TASK:
Copy each line below in which the string "empty" occurs.

* BEGIN DATA SUPPLIED *

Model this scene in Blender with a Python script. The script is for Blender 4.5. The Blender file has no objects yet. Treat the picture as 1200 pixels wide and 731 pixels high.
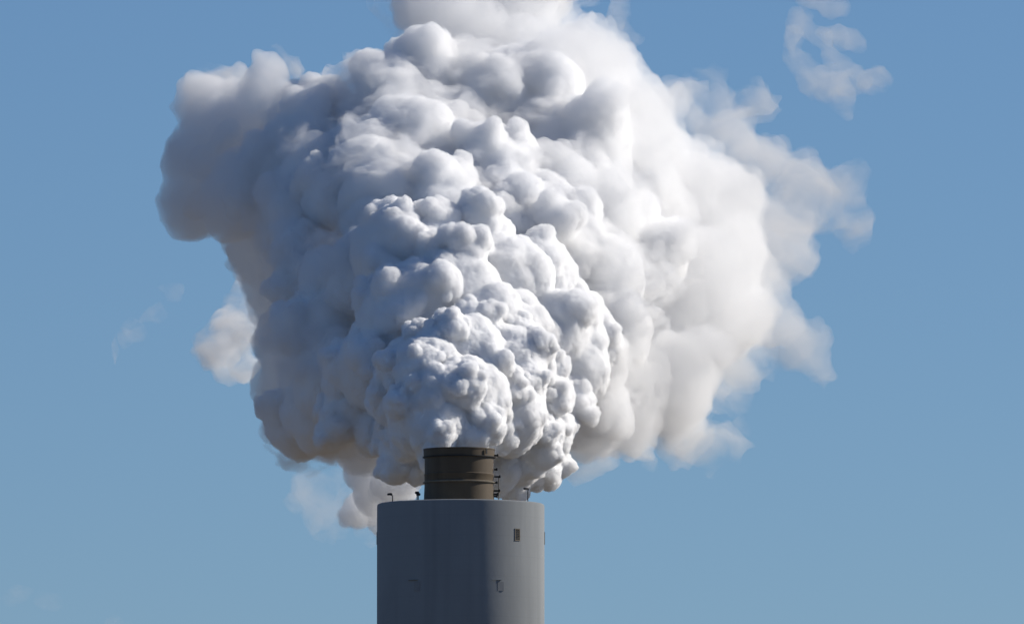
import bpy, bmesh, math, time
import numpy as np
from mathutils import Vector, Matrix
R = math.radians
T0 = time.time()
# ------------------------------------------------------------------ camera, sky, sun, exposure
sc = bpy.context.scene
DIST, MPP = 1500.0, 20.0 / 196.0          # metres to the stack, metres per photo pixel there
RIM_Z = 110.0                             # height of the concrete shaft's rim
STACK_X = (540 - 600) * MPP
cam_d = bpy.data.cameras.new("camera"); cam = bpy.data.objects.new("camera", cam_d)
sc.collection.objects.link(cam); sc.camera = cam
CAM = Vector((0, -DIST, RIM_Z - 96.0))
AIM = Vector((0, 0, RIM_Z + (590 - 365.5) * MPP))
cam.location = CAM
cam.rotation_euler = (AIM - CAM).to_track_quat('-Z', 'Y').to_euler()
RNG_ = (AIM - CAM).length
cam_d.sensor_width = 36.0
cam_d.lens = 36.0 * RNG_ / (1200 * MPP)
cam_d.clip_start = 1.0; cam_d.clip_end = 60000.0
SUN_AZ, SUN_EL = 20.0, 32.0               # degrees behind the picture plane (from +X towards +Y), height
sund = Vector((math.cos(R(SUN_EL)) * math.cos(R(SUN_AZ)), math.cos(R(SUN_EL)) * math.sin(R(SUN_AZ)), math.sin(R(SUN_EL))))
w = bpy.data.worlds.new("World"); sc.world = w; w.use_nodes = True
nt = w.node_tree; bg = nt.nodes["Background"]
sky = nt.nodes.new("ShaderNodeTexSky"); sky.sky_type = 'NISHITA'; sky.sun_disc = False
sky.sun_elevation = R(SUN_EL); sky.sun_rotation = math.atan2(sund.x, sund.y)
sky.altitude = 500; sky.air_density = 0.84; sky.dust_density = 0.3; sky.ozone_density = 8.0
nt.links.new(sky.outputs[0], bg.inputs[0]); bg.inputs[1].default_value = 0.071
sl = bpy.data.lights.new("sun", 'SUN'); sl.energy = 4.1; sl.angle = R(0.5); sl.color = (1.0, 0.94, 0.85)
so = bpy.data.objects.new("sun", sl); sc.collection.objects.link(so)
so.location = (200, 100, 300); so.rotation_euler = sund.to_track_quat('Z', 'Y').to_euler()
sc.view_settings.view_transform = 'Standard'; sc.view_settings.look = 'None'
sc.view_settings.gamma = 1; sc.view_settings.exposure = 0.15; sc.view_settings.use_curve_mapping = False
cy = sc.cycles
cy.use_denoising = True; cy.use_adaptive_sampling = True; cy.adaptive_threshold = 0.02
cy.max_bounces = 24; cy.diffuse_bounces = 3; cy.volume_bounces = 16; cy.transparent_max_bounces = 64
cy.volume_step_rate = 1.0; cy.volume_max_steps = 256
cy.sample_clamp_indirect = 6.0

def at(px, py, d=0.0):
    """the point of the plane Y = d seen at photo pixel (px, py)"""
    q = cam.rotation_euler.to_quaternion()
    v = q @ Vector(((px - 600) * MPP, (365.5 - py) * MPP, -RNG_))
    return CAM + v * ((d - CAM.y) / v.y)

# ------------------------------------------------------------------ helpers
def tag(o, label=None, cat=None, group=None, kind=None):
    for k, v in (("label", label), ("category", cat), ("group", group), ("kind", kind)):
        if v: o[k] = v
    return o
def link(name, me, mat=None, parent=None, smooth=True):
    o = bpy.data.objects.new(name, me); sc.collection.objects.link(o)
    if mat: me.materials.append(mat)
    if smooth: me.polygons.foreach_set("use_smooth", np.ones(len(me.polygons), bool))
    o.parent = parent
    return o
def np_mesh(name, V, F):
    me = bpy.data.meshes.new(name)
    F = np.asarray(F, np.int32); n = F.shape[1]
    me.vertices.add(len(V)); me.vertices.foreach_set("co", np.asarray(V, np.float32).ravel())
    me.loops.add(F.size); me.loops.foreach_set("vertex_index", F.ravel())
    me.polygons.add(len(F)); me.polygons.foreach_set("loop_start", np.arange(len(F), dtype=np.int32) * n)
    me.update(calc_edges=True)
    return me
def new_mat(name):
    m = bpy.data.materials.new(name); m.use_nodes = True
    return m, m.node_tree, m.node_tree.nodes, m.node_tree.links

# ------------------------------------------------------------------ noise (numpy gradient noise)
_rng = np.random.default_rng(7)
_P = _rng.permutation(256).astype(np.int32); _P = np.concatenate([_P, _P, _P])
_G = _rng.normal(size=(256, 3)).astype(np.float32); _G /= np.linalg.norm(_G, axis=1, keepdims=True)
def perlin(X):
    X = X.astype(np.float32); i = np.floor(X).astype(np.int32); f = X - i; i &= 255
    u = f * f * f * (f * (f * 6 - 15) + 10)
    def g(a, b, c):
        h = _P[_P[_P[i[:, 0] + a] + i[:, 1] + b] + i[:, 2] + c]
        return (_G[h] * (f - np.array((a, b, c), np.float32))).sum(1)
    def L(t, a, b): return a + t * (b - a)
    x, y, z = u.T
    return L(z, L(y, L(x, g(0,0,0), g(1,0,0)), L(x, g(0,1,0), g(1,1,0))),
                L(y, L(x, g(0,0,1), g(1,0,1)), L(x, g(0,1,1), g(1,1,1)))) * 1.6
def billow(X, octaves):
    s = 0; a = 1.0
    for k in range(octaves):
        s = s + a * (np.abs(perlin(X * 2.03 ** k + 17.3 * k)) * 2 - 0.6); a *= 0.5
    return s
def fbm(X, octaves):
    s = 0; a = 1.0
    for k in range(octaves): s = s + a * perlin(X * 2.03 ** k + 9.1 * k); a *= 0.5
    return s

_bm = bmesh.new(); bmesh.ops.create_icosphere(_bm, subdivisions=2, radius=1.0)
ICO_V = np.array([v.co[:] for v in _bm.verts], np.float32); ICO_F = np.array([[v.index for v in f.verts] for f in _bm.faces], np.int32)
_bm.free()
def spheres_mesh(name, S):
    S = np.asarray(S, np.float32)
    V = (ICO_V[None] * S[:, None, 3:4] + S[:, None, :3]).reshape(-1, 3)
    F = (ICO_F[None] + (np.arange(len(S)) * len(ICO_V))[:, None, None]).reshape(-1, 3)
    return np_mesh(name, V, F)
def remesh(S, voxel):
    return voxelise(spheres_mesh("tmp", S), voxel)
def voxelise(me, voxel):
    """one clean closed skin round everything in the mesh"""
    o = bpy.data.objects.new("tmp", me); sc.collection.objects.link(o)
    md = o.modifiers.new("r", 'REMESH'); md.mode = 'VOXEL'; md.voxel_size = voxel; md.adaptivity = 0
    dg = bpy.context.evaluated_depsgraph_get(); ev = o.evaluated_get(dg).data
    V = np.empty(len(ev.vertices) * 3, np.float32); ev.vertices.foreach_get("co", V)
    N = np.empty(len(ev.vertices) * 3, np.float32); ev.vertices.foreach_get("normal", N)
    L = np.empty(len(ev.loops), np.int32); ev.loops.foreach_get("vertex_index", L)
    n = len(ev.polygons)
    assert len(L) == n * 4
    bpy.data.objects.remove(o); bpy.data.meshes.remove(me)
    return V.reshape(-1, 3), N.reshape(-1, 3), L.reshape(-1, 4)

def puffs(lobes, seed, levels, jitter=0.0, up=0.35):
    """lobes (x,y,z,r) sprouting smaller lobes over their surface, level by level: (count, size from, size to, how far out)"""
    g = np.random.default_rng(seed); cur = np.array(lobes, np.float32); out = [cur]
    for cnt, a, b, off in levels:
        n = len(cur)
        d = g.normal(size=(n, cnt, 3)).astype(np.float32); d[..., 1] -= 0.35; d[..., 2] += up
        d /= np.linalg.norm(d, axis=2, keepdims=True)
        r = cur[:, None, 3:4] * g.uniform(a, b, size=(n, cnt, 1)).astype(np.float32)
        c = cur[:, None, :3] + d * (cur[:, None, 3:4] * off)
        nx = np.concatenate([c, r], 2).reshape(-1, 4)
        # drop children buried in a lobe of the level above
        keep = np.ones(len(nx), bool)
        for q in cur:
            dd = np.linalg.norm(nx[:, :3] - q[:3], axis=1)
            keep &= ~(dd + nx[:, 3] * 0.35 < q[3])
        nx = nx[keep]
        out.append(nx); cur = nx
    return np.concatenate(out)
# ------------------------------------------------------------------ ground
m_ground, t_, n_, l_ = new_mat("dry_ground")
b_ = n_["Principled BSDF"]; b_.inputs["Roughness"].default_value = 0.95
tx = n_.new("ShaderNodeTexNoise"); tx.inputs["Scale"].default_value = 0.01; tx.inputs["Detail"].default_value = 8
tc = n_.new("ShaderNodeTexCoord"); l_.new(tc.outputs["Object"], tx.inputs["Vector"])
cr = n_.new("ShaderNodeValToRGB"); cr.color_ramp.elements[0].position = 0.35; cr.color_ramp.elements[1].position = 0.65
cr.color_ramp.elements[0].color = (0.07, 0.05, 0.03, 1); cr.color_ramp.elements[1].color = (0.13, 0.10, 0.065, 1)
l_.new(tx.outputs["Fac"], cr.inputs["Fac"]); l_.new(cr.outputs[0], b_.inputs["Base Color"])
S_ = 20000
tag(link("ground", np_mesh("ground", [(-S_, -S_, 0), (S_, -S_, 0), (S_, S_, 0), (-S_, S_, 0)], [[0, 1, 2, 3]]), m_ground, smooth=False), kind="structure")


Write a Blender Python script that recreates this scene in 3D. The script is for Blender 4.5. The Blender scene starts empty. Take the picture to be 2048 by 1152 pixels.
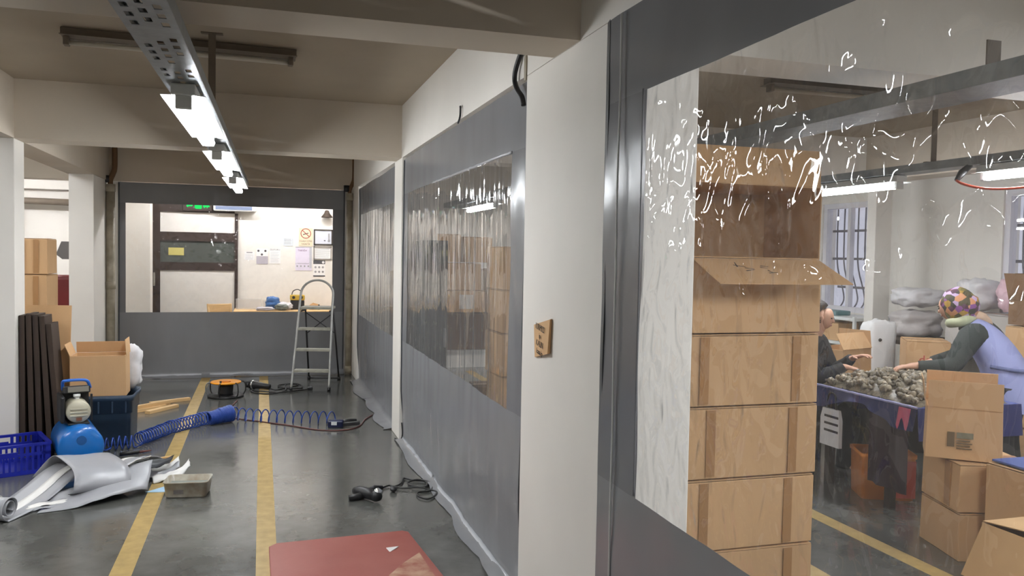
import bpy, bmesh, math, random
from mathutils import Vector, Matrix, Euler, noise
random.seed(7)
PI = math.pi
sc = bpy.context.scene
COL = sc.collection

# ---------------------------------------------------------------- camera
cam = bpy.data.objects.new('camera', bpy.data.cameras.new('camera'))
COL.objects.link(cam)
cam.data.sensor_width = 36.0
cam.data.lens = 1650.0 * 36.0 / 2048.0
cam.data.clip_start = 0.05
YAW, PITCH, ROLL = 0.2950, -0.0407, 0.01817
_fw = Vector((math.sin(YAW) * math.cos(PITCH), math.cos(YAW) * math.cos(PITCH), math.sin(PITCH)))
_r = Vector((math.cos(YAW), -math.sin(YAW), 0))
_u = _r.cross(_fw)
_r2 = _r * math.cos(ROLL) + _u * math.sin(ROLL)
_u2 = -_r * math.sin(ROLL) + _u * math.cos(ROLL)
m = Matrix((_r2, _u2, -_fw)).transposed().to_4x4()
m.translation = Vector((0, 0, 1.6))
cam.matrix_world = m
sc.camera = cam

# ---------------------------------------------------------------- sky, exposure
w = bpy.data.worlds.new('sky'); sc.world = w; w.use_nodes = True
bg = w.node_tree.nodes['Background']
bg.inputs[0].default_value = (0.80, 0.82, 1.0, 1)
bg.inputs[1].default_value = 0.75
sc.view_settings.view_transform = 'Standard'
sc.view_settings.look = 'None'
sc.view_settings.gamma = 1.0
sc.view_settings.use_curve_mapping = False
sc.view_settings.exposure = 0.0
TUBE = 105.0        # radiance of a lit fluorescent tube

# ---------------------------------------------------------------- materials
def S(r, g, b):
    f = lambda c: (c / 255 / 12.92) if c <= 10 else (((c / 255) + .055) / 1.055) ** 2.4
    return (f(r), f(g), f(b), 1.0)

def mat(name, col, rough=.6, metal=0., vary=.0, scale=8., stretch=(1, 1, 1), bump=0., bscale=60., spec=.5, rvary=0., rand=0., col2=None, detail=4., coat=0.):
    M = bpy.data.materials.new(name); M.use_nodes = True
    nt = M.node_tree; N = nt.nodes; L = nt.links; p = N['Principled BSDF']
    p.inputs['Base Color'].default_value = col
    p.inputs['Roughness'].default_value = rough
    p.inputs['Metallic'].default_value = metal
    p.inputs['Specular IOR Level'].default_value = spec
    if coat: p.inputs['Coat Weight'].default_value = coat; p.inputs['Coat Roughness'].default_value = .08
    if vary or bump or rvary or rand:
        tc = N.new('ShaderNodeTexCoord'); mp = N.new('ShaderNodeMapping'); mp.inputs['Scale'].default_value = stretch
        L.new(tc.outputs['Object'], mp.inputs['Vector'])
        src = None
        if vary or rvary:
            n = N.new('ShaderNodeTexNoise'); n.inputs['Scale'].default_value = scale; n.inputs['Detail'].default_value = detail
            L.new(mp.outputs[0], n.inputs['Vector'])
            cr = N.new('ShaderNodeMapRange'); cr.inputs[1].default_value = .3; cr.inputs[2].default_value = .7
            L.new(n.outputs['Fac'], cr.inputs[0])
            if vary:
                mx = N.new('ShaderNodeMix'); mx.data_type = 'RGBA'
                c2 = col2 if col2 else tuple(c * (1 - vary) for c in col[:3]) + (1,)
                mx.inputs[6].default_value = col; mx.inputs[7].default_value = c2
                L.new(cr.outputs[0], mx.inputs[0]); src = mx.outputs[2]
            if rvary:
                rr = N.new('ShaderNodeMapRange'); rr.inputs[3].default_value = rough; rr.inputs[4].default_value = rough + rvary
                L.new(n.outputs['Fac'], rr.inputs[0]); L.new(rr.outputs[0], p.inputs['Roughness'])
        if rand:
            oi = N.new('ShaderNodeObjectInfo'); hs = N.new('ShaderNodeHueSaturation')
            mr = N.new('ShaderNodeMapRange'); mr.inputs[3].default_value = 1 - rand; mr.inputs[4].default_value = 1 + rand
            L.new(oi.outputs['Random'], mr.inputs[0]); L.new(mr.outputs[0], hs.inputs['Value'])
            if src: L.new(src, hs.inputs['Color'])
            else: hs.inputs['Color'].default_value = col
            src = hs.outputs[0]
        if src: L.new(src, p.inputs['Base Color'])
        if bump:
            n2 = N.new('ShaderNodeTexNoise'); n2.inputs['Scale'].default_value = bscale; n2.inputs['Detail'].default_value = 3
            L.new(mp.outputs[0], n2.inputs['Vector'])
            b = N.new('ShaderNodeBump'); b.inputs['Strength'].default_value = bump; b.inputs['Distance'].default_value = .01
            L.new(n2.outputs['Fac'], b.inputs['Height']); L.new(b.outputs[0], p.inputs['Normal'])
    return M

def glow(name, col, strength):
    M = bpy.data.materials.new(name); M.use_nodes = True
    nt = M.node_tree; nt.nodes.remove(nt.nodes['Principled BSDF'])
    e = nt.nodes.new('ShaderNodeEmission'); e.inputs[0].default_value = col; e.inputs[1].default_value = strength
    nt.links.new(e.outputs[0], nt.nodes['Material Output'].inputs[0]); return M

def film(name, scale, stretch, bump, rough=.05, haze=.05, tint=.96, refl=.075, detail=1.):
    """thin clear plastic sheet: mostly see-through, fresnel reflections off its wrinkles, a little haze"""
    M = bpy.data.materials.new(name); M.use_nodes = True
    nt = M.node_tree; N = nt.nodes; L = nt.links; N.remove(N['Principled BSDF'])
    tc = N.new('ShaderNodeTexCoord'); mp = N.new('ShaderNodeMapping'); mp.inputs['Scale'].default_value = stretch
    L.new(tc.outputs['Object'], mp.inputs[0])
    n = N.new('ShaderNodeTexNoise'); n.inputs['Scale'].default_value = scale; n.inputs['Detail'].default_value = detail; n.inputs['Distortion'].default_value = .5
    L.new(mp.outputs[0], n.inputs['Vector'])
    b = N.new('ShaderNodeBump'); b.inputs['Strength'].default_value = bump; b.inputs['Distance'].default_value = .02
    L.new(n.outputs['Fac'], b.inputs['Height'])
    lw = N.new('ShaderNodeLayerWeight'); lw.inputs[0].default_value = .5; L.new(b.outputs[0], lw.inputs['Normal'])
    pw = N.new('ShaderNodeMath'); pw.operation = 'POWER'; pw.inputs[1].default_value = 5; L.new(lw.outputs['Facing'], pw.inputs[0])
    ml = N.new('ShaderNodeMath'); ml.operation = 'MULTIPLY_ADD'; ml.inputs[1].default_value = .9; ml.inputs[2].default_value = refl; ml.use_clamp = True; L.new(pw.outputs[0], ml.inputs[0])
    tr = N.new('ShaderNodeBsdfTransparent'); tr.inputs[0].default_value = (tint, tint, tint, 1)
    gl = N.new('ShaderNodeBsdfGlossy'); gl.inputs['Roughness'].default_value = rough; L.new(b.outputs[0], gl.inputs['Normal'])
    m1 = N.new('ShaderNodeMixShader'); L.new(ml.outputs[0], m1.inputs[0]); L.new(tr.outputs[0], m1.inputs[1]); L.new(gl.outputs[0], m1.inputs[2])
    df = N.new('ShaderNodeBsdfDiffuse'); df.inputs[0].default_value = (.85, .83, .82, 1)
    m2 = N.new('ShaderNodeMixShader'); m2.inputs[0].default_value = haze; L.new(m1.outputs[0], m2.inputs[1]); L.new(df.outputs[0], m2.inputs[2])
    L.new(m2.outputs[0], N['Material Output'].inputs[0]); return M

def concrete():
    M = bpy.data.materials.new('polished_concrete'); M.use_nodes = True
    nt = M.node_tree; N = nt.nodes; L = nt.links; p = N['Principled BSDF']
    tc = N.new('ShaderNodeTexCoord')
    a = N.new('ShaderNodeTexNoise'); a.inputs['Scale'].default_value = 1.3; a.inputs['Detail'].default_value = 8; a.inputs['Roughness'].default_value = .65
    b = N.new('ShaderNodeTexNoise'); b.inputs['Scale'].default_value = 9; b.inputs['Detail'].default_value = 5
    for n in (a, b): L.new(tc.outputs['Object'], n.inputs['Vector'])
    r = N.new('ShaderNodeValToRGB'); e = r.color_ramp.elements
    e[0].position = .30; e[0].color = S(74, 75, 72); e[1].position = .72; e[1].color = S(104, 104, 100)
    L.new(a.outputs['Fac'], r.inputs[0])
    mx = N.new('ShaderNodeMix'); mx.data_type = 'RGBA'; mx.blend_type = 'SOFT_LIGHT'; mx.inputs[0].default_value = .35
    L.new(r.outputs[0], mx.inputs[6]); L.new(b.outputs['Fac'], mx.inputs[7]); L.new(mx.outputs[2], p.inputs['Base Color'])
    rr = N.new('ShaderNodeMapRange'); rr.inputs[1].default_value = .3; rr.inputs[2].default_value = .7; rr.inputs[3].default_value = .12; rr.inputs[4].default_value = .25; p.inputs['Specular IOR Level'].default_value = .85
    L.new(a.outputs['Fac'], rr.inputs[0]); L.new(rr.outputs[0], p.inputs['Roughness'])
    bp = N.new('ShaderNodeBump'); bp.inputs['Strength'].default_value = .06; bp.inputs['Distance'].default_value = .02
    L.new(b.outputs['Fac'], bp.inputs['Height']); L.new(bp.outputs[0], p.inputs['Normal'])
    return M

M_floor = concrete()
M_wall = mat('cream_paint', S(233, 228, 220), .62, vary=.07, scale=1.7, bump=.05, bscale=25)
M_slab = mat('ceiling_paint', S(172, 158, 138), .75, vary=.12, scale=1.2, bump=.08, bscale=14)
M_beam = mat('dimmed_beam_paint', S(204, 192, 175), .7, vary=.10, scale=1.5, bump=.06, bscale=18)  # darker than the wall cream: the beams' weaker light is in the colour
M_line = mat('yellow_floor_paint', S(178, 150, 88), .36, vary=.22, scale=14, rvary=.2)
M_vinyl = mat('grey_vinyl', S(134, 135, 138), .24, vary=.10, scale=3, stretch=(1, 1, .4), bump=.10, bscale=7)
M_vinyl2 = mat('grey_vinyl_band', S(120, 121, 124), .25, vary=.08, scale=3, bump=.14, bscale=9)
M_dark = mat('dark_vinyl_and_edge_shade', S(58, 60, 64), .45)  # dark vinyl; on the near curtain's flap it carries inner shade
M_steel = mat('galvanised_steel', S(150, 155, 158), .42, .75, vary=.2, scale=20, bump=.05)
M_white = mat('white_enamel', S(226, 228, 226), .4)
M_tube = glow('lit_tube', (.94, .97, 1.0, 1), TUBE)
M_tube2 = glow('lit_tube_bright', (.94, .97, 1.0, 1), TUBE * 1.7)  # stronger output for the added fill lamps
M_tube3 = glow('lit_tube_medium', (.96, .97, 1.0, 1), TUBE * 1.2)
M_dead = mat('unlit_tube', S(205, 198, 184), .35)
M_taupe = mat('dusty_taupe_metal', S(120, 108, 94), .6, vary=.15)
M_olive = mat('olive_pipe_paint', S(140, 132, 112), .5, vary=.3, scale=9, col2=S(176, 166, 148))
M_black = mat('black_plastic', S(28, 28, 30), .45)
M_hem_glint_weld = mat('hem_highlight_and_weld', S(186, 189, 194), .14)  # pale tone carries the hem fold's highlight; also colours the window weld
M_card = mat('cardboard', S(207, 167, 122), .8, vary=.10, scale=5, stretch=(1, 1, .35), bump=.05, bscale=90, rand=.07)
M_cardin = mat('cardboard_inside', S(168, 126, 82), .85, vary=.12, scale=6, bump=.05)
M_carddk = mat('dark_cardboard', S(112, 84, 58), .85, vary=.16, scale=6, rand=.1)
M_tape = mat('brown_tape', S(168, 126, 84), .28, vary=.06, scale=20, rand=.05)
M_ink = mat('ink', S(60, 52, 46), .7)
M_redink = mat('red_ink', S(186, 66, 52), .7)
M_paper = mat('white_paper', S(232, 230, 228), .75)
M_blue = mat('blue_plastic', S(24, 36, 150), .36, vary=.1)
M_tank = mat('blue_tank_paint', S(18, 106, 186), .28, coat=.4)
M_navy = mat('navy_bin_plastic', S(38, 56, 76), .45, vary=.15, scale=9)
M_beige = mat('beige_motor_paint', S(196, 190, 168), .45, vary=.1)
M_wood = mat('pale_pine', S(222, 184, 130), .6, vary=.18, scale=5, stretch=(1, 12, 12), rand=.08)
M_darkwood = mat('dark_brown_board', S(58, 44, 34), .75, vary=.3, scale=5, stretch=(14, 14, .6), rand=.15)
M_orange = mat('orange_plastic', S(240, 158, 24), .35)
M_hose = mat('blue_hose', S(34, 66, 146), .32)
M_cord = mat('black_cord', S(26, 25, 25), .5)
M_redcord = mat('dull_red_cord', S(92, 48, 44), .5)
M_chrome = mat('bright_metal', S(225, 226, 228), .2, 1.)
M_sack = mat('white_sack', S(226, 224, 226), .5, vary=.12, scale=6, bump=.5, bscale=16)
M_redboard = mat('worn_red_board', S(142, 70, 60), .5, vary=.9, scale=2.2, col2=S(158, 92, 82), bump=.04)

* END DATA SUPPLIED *

TASK RESULT:
    V = np.empty(len(ev.vertices) * 3, np.float32); ev.vertices.foreach_get("co", V)
    N = np.empty(len(ev.vertices) * 3, np.float32); ev.vertices.foreach_get("normal", N)
    L = np.empty(len(ev.loops), np.int32); ev.loops.foreach_get("vertex_index", L)
Write a Blender Python script that recreates this scene in 3D. The script is for Blender 4.5. The Blender scene starts empty. Take the picture to be 2048 by 1152 pixels.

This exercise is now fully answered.